I similarly enjoyed 'Running with Scissors' by Augusten Burroughs over the summer (see this blog post which critically appraises the opening section). I highly recommend it for those who are not feint hearted. It’s an account of a family that goes – or is made – crazy, mainly due to the absurd recommendations of the family mental health doctor, Doctor Finch. It’s high-paced, immediate, unbelievable.

At the moment, I’m reading Margaret Forster’s 'Hidden Lives: A Family Memoir' and I am sad to say – as I have been meaning to read this for many years – that I’m disappointed. I’m finding the writing to be poorly edited; (take, for example, this sentence “I said he was quite right, I was and I was glad I was.”) lacking in emotional depth and resonance, and flatly told. I have to admit that I have not read any of Forster’s fiction, but I feel I should, just to see if I respond more positively to work by her in another genre. It might take me another few years to get round to it.

Over the Ty Newydd course, I revisited an old favourite – the pint-sized 'Hideous Kinky' by Esther Freud. On the creative writing front, I can recommend this Guardian podcast with the author in which she examines the process of writing this memoir of her early childhood in Morocco. 'Hideous Kinky' is a lush, evocative, beautifully wrought account of Morocco expertly told from a child’s point of view.

What are your favourite memoirs? I’d love to hear your recommendations.

Tuesday 8 November 2011

Novel Writing as an Iterative Process

This is my way of saying I am going backwards and forwards, taking - as my rather Victorian grandmother would say - one step forward and two steps back.

I have been written to distraction, literally.

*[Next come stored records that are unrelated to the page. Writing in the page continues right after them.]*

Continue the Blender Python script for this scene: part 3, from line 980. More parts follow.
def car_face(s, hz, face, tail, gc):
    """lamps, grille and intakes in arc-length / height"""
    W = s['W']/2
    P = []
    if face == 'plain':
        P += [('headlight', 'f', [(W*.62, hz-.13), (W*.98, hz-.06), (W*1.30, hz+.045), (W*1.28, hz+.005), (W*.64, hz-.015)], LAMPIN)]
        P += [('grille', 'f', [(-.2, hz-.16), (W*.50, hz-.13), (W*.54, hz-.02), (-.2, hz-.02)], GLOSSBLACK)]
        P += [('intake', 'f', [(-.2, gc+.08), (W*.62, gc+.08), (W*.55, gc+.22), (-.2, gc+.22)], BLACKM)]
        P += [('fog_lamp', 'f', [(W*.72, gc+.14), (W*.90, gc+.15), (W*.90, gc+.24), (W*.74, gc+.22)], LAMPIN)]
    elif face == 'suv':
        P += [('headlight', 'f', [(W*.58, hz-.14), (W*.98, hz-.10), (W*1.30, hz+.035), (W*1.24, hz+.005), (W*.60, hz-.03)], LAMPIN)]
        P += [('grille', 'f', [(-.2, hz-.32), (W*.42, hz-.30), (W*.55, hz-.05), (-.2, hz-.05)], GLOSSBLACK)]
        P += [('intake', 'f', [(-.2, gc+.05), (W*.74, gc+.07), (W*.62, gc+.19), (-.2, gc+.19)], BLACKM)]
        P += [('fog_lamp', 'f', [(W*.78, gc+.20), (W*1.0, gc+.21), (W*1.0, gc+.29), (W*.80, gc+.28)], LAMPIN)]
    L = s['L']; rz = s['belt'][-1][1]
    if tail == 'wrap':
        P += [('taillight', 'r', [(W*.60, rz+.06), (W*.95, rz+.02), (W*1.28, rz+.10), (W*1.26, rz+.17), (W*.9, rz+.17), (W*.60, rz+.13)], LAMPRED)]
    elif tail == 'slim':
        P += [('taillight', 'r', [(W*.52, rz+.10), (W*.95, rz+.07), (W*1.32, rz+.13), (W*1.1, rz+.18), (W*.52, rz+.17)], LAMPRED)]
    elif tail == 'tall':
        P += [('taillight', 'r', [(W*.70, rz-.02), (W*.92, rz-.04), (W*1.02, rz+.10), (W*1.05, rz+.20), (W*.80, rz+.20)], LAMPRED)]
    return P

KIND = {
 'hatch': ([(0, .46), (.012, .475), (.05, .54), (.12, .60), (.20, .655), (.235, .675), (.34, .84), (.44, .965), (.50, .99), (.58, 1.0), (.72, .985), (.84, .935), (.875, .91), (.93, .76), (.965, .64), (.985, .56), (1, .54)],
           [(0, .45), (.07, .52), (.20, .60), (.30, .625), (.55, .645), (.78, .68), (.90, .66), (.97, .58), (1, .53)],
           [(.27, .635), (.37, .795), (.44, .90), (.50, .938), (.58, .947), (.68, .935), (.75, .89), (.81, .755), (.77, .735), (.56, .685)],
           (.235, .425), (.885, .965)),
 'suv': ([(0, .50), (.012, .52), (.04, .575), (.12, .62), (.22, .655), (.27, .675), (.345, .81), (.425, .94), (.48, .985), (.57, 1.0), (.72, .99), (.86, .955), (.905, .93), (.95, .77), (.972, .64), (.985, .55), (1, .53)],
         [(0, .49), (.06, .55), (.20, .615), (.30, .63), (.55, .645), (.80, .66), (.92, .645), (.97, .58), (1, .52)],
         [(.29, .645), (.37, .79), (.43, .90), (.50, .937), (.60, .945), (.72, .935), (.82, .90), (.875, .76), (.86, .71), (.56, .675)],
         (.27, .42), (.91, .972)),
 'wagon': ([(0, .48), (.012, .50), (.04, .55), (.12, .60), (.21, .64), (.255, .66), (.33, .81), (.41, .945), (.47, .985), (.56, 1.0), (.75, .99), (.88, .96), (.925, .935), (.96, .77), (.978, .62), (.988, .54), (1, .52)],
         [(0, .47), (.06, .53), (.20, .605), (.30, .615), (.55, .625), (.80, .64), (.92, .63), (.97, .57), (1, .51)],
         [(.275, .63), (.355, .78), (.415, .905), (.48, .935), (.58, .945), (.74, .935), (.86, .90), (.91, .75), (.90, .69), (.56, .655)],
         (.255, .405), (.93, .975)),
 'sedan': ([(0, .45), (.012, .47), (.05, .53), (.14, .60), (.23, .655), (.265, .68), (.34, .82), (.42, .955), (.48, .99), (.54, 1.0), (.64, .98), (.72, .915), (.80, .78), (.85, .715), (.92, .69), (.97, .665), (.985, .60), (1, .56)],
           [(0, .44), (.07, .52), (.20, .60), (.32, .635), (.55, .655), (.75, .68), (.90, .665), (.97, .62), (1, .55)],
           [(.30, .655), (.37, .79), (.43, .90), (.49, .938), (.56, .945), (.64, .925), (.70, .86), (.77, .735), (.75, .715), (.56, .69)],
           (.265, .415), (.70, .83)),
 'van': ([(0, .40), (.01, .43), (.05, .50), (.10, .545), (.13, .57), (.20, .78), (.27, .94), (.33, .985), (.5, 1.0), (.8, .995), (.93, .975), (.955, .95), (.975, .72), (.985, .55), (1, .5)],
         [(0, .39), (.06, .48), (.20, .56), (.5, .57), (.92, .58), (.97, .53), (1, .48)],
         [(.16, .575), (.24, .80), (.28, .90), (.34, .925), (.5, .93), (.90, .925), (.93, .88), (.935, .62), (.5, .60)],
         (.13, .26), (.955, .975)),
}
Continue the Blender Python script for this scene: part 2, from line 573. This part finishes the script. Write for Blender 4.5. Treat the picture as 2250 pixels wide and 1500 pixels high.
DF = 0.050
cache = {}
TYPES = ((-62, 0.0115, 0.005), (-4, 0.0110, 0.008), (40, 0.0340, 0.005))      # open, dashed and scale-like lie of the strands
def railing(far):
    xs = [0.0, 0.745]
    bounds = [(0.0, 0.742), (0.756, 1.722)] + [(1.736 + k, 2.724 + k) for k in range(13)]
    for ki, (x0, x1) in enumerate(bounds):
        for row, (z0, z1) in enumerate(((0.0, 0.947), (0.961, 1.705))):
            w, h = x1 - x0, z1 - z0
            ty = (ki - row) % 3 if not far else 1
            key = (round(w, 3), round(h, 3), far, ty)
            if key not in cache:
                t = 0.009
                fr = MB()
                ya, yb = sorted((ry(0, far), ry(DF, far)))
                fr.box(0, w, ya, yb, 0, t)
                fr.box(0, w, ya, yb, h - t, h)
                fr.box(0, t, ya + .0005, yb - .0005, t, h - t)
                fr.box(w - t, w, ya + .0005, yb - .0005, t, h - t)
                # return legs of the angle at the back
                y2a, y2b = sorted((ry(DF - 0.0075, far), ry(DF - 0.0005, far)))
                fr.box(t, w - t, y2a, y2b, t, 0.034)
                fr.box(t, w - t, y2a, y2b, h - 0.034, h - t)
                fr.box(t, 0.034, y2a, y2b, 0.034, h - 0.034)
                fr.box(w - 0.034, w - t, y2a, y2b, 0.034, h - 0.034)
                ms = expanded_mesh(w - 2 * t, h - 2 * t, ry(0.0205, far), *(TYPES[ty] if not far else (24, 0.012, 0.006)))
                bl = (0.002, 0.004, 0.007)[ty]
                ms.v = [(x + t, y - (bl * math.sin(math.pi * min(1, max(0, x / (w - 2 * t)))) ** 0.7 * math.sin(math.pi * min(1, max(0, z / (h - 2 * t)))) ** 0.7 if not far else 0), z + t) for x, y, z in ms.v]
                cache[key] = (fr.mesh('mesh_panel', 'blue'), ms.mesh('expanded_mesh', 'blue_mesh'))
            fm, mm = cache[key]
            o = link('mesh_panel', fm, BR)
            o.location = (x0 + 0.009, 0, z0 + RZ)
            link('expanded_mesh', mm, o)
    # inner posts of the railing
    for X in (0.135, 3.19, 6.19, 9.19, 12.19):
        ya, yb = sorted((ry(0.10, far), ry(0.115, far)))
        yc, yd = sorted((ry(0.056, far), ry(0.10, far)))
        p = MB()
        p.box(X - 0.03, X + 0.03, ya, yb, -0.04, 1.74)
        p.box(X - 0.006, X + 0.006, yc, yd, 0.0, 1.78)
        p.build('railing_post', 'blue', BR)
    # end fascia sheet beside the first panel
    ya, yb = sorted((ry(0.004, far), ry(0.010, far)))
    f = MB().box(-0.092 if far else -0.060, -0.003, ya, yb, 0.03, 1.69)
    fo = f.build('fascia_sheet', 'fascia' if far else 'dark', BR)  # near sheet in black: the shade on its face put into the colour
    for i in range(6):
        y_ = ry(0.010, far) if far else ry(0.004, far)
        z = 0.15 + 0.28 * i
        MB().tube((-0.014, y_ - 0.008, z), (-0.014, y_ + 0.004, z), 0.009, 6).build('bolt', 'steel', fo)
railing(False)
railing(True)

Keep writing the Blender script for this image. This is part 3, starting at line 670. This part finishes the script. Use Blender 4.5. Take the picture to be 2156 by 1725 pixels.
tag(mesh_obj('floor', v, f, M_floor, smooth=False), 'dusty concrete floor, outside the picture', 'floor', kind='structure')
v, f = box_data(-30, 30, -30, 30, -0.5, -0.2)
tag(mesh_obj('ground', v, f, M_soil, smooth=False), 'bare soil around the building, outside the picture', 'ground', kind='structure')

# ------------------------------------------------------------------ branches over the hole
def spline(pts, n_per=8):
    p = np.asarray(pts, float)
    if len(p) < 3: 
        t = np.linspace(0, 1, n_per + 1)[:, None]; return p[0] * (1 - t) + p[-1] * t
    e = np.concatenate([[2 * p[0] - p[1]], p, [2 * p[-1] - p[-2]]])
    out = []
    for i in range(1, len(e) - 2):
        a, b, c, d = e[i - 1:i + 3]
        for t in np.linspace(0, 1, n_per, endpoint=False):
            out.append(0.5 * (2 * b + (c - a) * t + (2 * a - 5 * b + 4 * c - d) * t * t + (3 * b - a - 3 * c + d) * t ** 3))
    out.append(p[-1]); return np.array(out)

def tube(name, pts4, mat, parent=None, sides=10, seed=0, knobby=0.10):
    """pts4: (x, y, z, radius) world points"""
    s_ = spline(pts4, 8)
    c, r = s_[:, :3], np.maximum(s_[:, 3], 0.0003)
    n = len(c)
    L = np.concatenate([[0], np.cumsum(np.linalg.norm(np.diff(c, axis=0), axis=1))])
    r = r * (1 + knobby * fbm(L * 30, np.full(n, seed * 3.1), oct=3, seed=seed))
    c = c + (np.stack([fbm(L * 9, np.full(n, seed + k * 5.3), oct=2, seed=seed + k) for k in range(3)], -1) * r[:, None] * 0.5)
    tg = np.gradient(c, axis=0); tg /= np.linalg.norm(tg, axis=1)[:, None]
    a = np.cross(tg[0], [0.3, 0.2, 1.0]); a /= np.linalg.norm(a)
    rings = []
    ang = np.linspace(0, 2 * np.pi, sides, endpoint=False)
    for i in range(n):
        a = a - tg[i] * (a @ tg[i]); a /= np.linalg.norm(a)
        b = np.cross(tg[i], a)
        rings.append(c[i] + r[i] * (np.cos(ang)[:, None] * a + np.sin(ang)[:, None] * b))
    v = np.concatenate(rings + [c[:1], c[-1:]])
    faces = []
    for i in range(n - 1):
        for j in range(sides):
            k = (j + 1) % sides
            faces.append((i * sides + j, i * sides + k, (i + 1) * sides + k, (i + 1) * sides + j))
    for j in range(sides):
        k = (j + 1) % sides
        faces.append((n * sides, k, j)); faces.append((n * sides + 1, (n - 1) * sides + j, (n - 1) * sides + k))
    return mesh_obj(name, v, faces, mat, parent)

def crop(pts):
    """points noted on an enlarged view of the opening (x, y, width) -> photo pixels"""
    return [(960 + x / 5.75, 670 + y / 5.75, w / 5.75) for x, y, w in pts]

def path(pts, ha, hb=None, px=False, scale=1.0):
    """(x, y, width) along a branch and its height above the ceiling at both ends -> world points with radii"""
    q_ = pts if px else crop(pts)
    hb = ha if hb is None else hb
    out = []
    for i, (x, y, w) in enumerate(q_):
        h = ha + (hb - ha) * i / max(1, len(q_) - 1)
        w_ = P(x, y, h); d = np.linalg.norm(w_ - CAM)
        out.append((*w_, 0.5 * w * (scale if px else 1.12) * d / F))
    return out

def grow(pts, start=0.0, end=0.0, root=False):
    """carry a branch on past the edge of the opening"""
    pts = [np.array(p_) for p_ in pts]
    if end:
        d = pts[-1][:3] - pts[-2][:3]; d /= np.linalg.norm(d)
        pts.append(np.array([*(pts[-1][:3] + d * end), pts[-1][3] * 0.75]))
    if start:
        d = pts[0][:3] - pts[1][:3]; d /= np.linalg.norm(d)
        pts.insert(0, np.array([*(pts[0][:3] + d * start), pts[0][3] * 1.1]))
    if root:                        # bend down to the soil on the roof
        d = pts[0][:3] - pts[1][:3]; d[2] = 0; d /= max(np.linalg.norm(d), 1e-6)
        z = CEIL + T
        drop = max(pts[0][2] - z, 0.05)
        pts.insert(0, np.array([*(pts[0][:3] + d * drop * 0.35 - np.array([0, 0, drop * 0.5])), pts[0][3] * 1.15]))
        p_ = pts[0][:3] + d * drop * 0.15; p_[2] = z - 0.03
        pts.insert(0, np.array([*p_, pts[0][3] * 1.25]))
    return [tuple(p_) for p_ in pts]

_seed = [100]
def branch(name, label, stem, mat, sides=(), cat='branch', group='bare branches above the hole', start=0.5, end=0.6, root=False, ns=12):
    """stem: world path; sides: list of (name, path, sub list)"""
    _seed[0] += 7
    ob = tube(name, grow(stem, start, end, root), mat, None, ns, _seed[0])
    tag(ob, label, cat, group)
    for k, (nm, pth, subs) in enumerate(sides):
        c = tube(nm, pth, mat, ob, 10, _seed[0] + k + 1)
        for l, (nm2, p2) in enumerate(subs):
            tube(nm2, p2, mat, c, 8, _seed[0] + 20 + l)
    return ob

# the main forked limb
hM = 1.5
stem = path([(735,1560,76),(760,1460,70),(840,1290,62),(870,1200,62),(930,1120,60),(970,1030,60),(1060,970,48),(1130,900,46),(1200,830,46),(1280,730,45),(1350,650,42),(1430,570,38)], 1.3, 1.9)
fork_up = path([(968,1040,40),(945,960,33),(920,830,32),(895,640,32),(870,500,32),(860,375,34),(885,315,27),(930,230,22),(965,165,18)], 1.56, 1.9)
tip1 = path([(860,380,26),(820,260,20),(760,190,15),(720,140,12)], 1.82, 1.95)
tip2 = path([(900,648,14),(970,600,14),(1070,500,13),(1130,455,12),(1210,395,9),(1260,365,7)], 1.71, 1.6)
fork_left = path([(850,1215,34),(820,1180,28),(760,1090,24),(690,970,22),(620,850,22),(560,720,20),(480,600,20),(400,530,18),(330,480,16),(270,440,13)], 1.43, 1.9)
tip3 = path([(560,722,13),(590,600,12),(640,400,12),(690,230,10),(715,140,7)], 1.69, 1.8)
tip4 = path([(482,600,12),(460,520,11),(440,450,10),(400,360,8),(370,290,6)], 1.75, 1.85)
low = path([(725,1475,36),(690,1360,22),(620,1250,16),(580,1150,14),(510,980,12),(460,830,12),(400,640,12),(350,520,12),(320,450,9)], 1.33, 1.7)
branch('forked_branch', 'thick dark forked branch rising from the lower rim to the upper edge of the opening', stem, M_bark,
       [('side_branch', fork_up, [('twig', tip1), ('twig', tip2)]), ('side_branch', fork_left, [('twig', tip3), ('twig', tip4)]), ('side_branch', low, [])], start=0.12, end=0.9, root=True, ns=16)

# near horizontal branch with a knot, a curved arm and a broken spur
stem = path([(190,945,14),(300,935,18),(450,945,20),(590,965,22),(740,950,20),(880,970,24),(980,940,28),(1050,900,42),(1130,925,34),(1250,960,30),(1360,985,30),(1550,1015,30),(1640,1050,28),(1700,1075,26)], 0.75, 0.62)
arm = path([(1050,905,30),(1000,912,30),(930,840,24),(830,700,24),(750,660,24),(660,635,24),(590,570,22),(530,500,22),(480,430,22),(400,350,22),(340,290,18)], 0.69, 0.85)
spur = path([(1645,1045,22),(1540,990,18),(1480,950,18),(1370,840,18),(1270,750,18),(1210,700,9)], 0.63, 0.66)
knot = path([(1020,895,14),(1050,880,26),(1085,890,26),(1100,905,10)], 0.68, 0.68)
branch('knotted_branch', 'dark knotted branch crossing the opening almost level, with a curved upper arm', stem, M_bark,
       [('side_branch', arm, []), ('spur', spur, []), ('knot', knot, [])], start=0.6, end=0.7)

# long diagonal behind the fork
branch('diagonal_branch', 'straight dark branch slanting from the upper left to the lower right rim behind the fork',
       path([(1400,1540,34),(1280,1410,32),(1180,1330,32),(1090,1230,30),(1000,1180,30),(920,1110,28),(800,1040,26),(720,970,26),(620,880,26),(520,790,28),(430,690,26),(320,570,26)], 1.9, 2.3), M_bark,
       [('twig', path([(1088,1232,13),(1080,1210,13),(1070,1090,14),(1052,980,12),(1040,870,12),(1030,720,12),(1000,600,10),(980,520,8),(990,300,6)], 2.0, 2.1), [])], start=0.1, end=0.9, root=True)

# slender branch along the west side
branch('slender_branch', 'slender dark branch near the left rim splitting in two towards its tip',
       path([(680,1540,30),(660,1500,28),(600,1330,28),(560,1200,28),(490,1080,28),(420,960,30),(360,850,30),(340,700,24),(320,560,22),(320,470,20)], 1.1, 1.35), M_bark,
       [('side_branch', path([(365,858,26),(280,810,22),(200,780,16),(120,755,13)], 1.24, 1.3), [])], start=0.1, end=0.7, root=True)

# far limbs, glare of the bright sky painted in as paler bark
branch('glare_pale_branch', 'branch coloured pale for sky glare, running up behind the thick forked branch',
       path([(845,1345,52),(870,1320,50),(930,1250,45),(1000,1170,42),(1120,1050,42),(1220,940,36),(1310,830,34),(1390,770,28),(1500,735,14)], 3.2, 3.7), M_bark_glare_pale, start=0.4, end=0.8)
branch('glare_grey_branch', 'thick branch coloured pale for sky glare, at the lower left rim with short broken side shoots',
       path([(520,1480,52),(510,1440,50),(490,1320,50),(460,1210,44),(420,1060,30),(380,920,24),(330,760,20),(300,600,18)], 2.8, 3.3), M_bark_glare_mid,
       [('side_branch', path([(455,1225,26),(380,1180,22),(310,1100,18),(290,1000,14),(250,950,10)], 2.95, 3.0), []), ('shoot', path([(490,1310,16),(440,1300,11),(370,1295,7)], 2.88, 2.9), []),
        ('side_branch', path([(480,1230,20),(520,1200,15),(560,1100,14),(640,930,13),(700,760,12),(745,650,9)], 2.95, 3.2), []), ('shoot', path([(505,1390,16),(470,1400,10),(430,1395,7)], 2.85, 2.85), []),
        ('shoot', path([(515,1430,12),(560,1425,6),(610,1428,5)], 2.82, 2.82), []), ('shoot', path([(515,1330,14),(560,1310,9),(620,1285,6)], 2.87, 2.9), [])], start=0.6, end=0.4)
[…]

I have been re-writing a short story ready for entry into the BBC New Openings Competition (deadline 2 December, for anyone who is interested), reading memoirs like a voracious autobiography-eater and I can’t help myself from opening files with little poems in, and making little alterations to them, almost daily.

As far as the book itself goes, I have revised the plot, having inputted the data from my original draft into a Plot Overview spreadsheet (see this post) and have been re-jigging the order of scenes to make it flow, and ensure that loose ends are tied up by the end. I imagine the next stage will be to extract and expand each ‘line’ and flesh it out into a full scene. This will help me to realise if there is enough drama, and tension. Hopefully I will be all set to start writing by the end of November.

My seven top tips for being as efficient as you can at the stage of structuring a book:

  • Accept that you will feel you’re going backwards a lot, and that trust that invisible progress is being made.
  • Turn off your Wi-Fi.
  • Streamline your documents on your hard drive. File documents in separate folders. I use: admin; drafts; mechanics/research; character sketches, and setting sketches.
  • Print your main documents out that you will cross-reference when writing, so that you will minimise switching between online versions when you come to write; this will only lead to distraction.
  • When reading books, read slowly and carefully and notice the techniques that writers you admire are using to set up tension and narrative drive.
  • When reading books, read slowly and carefully and notice the techniques that writers you *don’t* admire are using and be encouraged that you at least imagine you would do better.
  • Seek advice from fellow writers. In the virtual realm, The Paris Review interviews, mostly all online, are indispensable.